All of which makes what follows so baffling: for even though Richard has admitted the underlying frivolity of his supposed utopia, he goes ahead and jettisons all notions of morality and common decency in order to preserve it. It begins with his indifference to the painful cries of a member who is denied permission to leave the island to visit a dentist, and who has the tooth forcibly removed by the commune's carpenter; and accelerates quickly as he passively allows the murder of four innocent tourists, and soon after goes ahead and deliberately murders an injured man in cold blood by suffocating him. All of these actions, to one degree or another, are motivated by the desire to keep the secret of the commune from leaking--for the commune can only exist in isolation from the hideous tourist-industrial complex that has ravaged the rest of Thailand. His actions--cold blooded murder to preserve what he himself refers to as mere "fun"--render him a monstrous character who ought not to have a shred of the audience's sympathy; yet the movie continues to treat him as the same credible narrator who not long ago encouraged us to judgmentally leer at a tourist merely for receiving a massage in a tacky bathing suit.

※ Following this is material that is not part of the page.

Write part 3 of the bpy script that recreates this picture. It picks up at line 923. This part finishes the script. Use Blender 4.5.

This is where I have trouble with The Beach. At first it seems to treat the problem of tourism, of authenticity in travel, with a surprisingly subtle handling: we are hit over the head with the awfulness of the typical drunken partier only to have this complicated by the observation that even the antithesis of this--the alternative life-style hippy commune--is morally no better, both being exercises in vapid hedonism by Westerners who are incurious about and insulated from the authentic native culture they are purportedly there to explore. But Richard's reaction is not to reject the commune and continue his search for the authentic, perhaps by, I don't know, interacting with some locals--no, instead he abruptly leaves the commune and runs around like an idiot in the jungle for a while. What is he doing in there? It is difficult to say. Sometimes it feels like he has rejected all of society in a contented Robinson Crusoe sort of way; other times it feels as if he has reverted to some kind of Rambo-style Vietnam commando mode that the audience had not previously been informed about. Watch him slowly eat a bug! Watch him unblinkingly track his human prey! He even sets a rudimentary jungle booby-trap that seriously maims a druglord's henchman. It is, to me, a nonsensical mish-mash of various Vietnam/jungle tropes that don't connect with the first part of the story.

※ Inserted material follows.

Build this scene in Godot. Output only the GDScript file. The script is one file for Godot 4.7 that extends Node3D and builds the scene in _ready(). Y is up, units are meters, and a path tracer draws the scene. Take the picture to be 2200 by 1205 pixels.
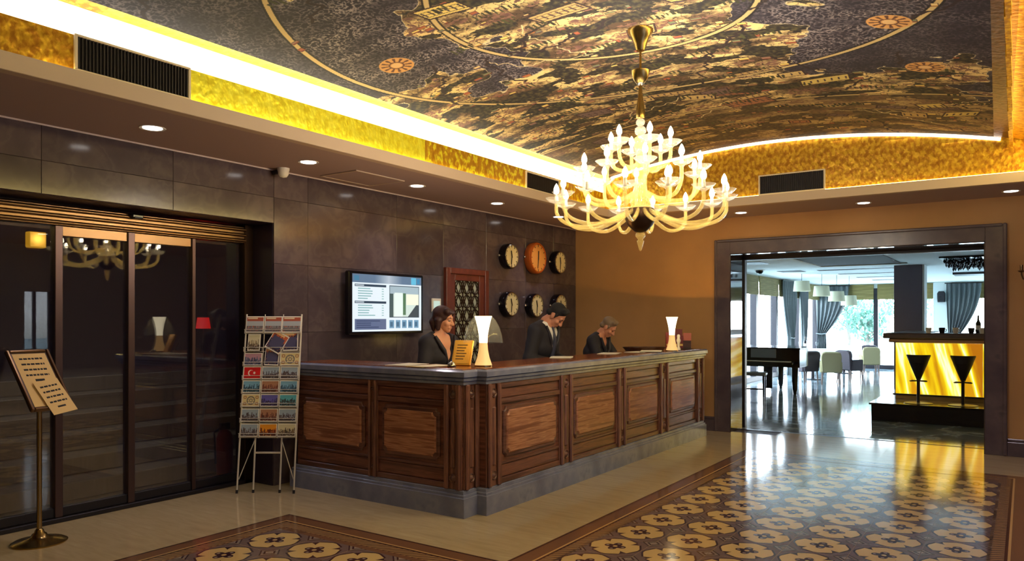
extends Node3D
# A hotel lobby: reception desk, painted vaulted ceiling with a glass chandelier, dark marble wall with
# sliding doors on the left, and a bright dining room with a bar behind the opening in the far wall.
# +x runs away from the marble wall, -z runs along it towards the far wall, y is up, metres.

const XL := -5.57     # face of the marble wall
const ZB := -9.85     # face of the ochre far wall
const SY := 2.84      # underside of the soffit
const GX := -5.93     # sliding door glass
var M := {}
var taken := {}

func _ready() -> void:
	# ---- camera
	var cam := Camera3D.new()
	cam.name = "camera"
	cam.position = Vector3(0, 1.5, 0)
	cam.rotation.y = atan2(1102.0, 1613.0)
	cam.projection = Camera3D.PROJECTION_FRUSTUM
	cam.keep_aspect = Camera3D.KEEP_HEIGHT
	cam.near = 0.1
	cam.far = 400.0
	cam.size = 0.1 * 1205.0 / 1613.0
	cam.frustum_offset = Vector2(0, 0.1 * (685.0 - 602.5) / 1613.0)
	add_child(cam)
	cam.current = true
	# ---- sky, exposure
	var env := Environment.new()
	var sky := Sky.new()
	var sm := ProceduralSkyMaterial.new()
	sm.sky_top_color = Color(0.72, 0.86, 0.96)
	sm.sky_horizon_color = Color(0.95, 0.98, 1.0)
	sm.ground_bottom_color = Color(0.6, 0.64, 0.62)
	sm.ground_horizon_color = Color(0.9, 0.93, 0.94)
	sky.sky_material = sm
	env.sky = sky
	env.background_mode = Environment.BG_SKY
	env.background_energy_multiplier = 28.0
	env.tonemap_mode = Environment.TONE_MAPPER_LINEAR
	env.tonemap_exposure = 1.0
	env.sdfgi_enabled = true
	env.ssao_enabled = true
	env.ssil_enabled = true
	var we := WorldEnvironment.new()
	we.name = "world_environment"
	we.environment = env
	add_child(we)
	# ---- large area lights: the luminous cove bands round the vault, and an added blue fill
	area_light("cove_band_light", Vector3(-4.60, 3.23, -4.0), Vector3(1, -0.1, 0), Vector2(9.6, 0.16), 1.0, Color(1.0, 0.97, 0.92))
	area_light("right_cove_light", Vector3(0.16, 3.12, -4.0), Vector3(-1, 0.15, 0), Vector2(9.6, 0.12), 0.9, Color(1.0, 0.94, 0.82))
	area_light("right_fill_light", Vector3(2.98, 1.5, -2.5), Vector3(-1, 0, 0), Vector2(4.0, 1.9), 0.25, Color(0.45, 0.62, 1.0))  # bluish fill added from the unseen right side
	make_materials()
	# ---- the setting
	build_floor()
	build_ceiling()
	build_left_wall()
	build_far_wall()
	build_outer_shell()
	build_dining_room()
	# ---- things
	build_desk()
	build_chandelier()
	build_downlights()
	build_wall_things()
	build_desk_things()
	build_people()
	build_rack()
	build_menu_stand()
	build_vestibule()
	build_dining_things()

# ------------------------------------------------------------------ naming and nodes
func numbered(called: String) -> String:
	var n: int = taken.get(called, 0)
	taken[called] = n + 1
	return called if n == 0 else "%s_%03d" % [called, n]

func tag(o: Node, label: String, category: String, group := "") -> void:
	o.set_meta("label", label)
	o.set_meta("category", category)
	if group != "":
		o.set_meta("group", group)

func thing(called: String, label: String, category: String, at := Vector3.ZERO, turn := 0.0, group := "") -> Node3D:
	var o := Node3D.new()
	o.name = numbered(called)
	o.position = at
	o.rotation.y = turn
	tag(o, label, category, group)
	add_child(o, true)
	return o

func dup(src: Node3D, label: String, at: Vector3, turn := 0.0, group := "") -> Node3D:
	var o: Node3D = src.duplicate()
	o.name = numbered(String(src.name))
	o.position = at
	var sc := o.scale
	o.rotation.y = turn
	o.scale = sc
	o.set_meta("label", label)
	if group != "":
		o.set_meta("group", group)
	add_child(o, true)
	return o

func part(called: String, m: Mesh, material: Material, parent: Node, at := Transform3D.IDENTITY) -> MeshInstance3D:
	var o := MeshInstance3D.new()
	o.name = numbered(called) if parent == self else called
	o.mesh = m
	o.material_override = material
	o.transform = at
	parent.add_child(o, true)
	return o

func struct(called: String, m: Mesh, material: Material) -> MeshInstance3D:
	var o := part(called, m, material, self)
	o.set_meta("kind", "structure")
	return o

func struct_node(called: String) -> Node3D:
	var o := Node3D.new()
	o.name = numbered(called)
	o.set_meta("kind", "structure")
	add_child(o, true)
	return o

func area_light(called: String, at: Vector3, towards: Vector3, size: Vector2, energy: float, c: Color) -> void:
	var l := AreaLight3D.new()
	l.name = numbered(called)
	l.area_size = size
	l.area_normalize_energy = false
	l.light_energy = energy
	l.light_color = c
	l.shadow_enabled = true
	l.area_range = 20.0
	l.area_attenuation = 2.0
	l.transform = Transform3D(Basis.looking_at(towards, Vector3.UP), at)
	add_child(l)

func spot(called: String, at: Vector3, towards: Vector3, angle: float, energy: float, c: Color, size := 0.04, soft := 0.6) -> void:
	var l := SpotLight3D.new()
	l.name = numbered(called)
	l.light_energy = energy
	l.light_color = c
	l.spot_angle = angle
	l.spot_angle_attenuation = soft
	l.spot_range = 20.0
	l.spot_attenuation = 2.0
	l.light_size = size
	l.shadow_enabled = true
	l.transform = Transform3D(Basis.looking_at(towards, Vector3.RIGHT if absf(towards.normalized().y) > 0.9 else Vector3.UP), at)
	add_child(l)

func omni(called: String, at: Vector3, energy: float, c: Color, size := 0.02) -> void:
	var l := OmniLight3D.new()
	l.name = numbered(called)
	l.light_energy = energy
	l.light_color = c
	l.omni_range = 20.0
	l.omni_attenuation = 2.0
	l.light_size = size
	l.shadow_enabled = true
	l.position = at
	add_child(l)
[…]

Eventually he wends his way back to the commune, where--after the aforementioned cold-blooded, first degree murder of a fellow member--he collects the original friends he arrived with and flees the imploding mini-world he had killed to defend, as the druglords run them out by force and their charismatic, murderous-psychopath leader is exposed as a murderous psychopath. Time passes, and we end on a winsome, sentimental note: back in civilization, presumably Bangkok, Richard is checking his email (with the improbable user name "Richard"--but we'll look past that), and has received a photo from his friend he had gone to the island with: it is a group photo of everyone in the commune, jumping and cheering in merriment. The movie insanely asks us to sigh along with Richard at those great times they once had, even though one of the pictured men was killed by a shark and another one was murdered by Richard himself. The movie shows no sign that it is aware of this startling juxtaposition; there is neither wink nor nod, at least that I can detect.

So for me The Beach begins promising but ends in frustration, seeming to fall into thematic incoherence just when it starts getting interesting. Interesting problems are posed, but not only is no remedy or resolution forthcoming, but the latter part of the movie doesn't even seem aware that the problems were posed in the first place. Lame.